Untuk sementara, tekad berkebangsaan yang merdeka, ditunda. Tidak angkat senjata melainkan cukup deklarasi adanya satu bangsa. Walau kelak (November 1945) diperlukan aksi lain sebagai realisasi Sumpah Pemuda. Yakni, angkat senjata mempertahankan kemerdekaan bangsa yang telah diproklamirkan tiga bulan sebelumnya (pada 17 Agustus 1945).

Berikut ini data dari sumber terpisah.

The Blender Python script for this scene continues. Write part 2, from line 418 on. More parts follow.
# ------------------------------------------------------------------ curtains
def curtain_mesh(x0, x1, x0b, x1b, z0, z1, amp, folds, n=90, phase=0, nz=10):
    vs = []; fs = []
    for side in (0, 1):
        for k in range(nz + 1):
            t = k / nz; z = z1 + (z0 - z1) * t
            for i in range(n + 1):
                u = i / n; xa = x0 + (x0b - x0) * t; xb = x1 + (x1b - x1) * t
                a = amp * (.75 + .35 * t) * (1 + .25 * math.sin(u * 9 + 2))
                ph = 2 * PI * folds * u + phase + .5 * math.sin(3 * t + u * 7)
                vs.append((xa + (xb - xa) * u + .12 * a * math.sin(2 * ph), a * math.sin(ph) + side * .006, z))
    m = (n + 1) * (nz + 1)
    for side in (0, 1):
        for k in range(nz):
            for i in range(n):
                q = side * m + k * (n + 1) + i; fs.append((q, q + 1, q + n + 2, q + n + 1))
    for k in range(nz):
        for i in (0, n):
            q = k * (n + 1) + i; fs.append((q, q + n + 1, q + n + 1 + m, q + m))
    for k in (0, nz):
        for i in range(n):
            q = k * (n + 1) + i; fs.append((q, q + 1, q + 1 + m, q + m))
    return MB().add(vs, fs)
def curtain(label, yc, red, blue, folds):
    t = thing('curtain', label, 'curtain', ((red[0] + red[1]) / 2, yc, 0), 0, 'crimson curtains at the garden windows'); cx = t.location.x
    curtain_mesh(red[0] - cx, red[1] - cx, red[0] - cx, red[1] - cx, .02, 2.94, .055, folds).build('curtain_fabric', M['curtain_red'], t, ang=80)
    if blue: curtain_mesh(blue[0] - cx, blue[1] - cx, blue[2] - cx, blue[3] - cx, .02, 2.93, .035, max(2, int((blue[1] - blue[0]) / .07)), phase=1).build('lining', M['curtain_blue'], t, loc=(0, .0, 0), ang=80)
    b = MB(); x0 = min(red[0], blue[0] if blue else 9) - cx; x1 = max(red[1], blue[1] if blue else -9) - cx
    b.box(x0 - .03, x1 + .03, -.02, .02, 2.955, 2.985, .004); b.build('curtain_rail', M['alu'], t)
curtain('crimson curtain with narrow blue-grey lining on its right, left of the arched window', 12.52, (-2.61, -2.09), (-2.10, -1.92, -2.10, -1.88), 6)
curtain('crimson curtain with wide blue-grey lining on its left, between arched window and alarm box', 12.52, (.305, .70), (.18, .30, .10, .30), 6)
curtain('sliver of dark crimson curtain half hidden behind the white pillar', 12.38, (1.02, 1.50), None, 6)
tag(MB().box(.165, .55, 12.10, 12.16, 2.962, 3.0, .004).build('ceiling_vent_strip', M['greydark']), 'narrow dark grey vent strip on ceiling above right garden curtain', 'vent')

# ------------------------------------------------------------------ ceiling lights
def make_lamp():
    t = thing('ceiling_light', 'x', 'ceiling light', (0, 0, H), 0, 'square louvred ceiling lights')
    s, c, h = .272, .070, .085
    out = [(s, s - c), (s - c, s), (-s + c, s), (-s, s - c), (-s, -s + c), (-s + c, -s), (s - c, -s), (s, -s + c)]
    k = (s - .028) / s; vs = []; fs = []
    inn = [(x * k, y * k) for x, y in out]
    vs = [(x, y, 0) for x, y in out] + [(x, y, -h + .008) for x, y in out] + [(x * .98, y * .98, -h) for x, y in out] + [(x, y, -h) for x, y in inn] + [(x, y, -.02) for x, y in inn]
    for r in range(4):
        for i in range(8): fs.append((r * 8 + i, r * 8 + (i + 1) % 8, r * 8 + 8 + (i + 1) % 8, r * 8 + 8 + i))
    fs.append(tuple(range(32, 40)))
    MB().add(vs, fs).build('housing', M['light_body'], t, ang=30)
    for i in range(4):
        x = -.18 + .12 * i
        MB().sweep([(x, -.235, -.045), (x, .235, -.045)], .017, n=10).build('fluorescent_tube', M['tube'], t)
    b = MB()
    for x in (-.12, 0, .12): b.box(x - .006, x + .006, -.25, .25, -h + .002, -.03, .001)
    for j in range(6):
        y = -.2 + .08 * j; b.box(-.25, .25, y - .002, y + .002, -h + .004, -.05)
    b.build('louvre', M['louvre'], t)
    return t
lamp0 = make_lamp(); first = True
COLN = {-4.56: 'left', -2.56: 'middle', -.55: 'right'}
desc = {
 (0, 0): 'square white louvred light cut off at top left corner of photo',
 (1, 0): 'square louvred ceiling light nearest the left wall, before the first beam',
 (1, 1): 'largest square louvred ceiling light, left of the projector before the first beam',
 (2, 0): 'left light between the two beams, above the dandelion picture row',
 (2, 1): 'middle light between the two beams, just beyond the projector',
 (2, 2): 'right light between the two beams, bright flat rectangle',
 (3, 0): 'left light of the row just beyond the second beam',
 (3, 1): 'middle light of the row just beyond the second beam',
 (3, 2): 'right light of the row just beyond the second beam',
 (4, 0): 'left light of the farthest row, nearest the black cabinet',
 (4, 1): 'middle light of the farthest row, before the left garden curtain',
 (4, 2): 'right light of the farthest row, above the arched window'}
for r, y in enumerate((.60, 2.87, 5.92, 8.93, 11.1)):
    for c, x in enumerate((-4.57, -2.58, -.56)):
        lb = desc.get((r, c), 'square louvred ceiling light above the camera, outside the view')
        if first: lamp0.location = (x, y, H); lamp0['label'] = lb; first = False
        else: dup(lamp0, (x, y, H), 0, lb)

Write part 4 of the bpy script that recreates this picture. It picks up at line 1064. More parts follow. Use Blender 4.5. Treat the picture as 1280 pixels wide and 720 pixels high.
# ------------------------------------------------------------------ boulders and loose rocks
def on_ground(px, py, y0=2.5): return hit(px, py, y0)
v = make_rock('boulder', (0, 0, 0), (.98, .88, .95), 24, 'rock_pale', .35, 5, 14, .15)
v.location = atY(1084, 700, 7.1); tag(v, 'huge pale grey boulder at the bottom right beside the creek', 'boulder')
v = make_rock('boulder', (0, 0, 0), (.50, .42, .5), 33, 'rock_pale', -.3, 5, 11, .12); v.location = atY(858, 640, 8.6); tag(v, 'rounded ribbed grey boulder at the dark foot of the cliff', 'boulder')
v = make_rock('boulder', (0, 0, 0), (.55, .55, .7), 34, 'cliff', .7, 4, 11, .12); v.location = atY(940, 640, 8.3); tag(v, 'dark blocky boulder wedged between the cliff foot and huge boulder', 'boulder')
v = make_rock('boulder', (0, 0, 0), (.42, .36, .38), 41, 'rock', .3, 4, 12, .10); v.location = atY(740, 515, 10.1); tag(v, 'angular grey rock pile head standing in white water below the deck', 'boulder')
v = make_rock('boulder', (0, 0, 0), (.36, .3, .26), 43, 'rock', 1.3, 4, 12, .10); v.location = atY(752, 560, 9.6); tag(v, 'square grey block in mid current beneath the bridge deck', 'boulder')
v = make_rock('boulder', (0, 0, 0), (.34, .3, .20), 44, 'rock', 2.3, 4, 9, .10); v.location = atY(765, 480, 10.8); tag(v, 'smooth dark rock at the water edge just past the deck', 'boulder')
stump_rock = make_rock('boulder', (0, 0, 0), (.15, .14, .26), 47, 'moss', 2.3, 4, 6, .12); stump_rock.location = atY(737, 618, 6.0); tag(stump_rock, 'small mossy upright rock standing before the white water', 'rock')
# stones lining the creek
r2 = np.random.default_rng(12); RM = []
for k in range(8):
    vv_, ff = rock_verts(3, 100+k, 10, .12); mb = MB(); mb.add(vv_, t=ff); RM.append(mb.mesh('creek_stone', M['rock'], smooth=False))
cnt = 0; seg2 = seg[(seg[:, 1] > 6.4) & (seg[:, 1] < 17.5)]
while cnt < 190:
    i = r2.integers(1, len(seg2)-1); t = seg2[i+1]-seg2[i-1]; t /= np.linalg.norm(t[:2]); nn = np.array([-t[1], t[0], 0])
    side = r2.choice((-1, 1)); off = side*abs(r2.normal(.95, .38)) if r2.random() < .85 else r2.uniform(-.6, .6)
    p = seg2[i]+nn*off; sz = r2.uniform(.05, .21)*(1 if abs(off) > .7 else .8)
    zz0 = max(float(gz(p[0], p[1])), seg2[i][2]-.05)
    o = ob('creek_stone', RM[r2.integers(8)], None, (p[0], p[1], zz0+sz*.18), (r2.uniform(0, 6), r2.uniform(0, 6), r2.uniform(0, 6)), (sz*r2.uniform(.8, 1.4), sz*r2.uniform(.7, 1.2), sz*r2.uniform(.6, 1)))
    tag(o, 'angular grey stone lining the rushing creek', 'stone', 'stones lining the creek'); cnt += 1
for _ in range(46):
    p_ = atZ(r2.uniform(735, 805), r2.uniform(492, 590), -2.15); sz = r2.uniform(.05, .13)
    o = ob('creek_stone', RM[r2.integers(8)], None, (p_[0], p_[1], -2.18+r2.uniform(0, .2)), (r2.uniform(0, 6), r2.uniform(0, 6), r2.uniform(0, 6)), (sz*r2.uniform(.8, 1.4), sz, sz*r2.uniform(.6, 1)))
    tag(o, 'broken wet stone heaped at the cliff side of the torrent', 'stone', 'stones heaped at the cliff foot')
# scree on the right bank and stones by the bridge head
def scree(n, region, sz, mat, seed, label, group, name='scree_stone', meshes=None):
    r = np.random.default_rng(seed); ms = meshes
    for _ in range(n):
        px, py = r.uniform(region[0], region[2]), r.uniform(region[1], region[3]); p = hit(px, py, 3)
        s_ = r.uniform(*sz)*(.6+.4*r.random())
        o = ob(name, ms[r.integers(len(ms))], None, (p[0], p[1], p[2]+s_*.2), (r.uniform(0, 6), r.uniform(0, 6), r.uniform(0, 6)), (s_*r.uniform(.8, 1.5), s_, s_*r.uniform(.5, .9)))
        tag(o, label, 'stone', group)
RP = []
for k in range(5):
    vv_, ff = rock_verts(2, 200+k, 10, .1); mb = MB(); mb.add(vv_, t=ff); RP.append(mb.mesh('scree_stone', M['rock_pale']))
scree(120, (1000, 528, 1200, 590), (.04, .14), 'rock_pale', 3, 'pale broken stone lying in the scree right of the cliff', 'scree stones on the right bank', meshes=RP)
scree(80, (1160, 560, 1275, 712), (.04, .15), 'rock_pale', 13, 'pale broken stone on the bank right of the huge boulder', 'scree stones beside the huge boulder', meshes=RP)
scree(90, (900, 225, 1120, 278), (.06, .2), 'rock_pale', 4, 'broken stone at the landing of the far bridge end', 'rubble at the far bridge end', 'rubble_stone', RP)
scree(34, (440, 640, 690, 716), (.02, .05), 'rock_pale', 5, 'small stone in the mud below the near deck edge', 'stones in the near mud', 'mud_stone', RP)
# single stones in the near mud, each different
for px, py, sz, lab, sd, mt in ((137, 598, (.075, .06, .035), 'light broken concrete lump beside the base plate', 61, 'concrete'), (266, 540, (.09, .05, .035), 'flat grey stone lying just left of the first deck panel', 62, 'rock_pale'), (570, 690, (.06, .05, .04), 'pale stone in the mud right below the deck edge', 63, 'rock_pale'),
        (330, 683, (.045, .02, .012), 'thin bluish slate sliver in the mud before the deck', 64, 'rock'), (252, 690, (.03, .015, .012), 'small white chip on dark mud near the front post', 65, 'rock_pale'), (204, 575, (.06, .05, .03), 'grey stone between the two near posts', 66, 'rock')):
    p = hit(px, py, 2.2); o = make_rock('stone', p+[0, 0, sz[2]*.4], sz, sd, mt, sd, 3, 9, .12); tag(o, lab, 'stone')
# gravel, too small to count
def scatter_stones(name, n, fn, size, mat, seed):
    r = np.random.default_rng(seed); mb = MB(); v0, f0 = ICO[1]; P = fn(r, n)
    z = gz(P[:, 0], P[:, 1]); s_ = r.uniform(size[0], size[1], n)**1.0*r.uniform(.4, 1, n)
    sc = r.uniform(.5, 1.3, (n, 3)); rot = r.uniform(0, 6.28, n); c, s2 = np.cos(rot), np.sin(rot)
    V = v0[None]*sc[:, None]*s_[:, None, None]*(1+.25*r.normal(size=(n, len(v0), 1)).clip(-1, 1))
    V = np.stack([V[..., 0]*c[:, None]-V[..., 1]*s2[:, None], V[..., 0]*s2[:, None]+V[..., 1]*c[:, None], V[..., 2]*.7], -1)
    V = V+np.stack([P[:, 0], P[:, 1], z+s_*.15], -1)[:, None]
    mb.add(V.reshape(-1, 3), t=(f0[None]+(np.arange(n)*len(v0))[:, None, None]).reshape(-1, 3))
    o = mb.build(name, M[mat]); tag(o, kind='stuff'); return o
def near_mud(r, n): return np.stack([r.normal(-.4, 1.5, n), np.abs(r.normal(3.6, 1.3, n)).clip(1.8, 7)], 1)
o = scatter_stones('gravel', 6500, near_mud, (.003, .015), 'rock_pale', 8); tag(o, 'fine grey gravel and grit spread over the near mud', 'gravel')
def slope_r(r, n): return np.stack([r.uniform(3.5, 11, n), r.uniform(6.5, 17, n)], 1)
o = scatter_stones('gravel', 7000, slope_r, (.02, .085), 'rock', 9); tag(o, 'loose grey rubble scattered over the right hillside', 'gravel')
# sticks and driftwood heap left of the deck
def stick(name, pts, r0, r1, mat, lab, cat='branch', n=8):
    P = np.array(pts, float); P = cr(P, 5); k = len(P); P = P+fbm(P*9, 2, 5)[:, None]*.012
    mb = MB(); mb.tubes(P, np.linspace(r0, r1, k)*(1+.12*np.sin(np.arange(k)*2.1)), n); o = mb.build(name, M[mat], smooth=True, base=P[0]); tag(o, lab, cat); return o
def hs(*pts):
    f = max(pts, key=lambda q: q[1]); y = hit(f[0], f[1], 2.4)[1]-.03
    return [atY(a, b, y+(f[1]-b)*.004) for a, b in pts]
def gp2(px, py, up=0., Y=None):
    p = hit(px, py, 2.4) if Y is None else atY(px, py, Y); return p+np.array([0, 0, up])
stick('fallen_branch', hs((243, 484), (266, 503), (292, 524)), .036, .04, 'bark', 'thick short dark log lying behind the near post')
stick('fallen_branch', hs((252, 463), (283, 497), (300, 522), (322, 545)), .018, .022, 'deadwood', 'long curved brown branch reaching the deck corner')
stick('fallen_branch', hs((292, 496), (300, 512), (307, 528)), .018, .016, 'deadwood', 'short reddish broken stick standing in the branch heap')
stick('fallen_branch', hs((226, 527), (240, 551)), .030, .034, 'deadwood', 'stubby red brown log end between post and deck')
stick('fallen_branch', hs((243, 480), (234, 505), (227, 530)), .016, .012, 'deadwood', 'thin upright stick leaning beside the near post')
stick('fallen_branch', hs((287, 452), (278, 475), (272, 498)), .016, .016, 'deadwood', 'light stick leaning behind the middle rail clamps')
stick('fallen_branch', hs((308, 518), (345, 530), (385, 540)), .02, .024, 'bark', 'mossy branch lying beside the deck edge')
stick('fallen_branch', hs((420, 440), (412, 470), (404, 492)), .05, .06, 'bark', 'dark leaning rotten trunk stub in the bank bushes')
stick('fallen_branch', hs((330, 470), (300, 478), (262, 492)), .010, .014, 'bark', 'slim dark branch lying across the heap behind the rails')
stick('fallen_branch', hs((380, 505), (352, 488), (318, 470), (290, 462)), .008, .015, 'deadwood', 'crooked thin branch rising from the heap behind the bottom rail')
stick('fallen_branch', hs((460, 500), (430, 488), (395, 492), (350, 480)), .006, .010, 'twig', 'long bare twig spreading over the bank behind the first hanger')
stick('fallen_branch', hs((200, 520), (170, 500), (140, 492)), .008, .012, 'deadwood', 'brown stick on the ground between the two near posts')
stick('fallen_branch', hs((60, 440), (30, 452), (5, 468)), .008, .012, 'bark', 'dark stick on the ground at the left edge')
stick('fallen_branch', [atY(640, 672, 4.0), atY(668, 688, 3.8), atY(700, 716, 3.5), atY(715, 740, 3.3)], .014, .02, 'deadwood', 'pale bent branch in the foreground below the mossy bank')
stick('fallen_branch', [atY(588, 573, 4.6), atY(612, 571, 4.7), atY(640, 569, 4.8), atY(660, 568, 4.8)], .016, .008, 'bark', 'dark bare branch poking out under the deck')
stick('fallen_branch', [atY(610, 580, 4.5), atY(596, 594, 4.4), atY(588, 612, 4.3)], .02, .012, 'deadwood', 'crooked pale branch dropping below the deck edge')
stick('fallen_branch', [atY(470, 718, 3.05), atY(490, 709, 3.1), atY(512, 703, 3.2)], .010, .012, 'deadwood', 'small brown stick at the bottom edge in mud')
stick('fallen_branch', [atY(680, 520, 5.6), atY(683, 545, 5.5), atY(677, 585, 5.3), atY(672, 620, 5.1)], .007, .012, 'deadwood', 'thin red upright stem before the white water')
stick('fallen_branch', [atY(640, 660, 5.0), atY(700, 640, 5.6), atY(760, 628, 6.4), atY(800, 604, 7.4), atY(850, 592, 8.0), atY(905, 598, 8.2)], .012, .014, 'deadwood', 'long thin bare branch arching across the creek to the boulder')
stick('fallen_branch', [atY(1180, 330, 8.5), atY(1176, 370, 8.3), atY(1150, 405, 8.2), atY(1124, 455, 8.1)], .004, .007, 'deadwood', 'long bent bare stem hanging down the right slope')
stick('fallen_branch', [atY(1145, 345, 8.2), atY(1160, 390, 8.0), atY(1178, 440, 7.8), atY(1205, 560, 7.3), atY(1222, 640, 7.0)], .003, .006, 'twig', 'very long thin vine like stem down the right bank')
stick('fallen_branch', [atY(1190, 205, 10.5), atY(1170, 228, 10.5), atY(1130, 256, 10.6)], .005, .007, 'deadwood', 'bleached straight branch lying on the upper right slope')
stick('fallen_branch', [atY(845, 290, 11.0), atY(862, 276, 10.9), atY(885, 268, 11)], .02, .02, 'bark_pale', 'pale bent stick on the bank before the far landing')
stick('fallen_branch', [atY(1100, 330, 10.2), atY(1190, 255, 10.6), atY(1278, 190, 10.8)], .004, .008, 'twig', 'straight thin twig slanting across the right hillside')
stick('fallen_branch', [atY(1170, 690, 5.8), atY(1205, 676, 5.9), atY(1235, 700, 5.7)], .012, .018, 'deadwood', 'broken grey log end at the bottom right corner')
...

Setelah berlalu 89 tahun, momentum Sumpah Pemuda juga membutuhkan aksi berbeda, seiring dengan berkembangnya arti kemerdekaan. Saat ini pemuda dituntut bersatu-padu dalam aksi pemberantasan narkoba, dan memberantas korupsi. Bangsa ini sedang terancam oleh penjajah dengan modus korupsi dan peredaran narkoba. Seluruh dunia juga dendam sengit terhadap korupsi dan peredaran narkoba.
Sampai PBB menerbitkan konvensi khusus anti korupsi (UNITED NATIONS CONVENTION AGAINST CORRUPTION), tahun 2003. Pada mukadimah konvensi itu dinyatakan: Prihatin atas keseriusan masalah dan ancaman yang ditimbulkan oleh korupsi terhadap stabilitas dan keamanan masyarakat yang merusak lembaga-lembaga dan nilai-nilai demokrasi, nilai-nilai etika dan keadilan serta mengacaukan pembangunan yang berkelanjutan dan penegakan hukum.”
Indonesia juga telah meratifikasi konvensi anti narkoba (tahun 1988) Konvensi itu, memberi label khusus perdagangan obat narkotika dan bahan psikotropika sebagai kejahatan serius. Maka pemuda, mestilah bersumpah (lagi) untuk melawan korupsi dan narkoba!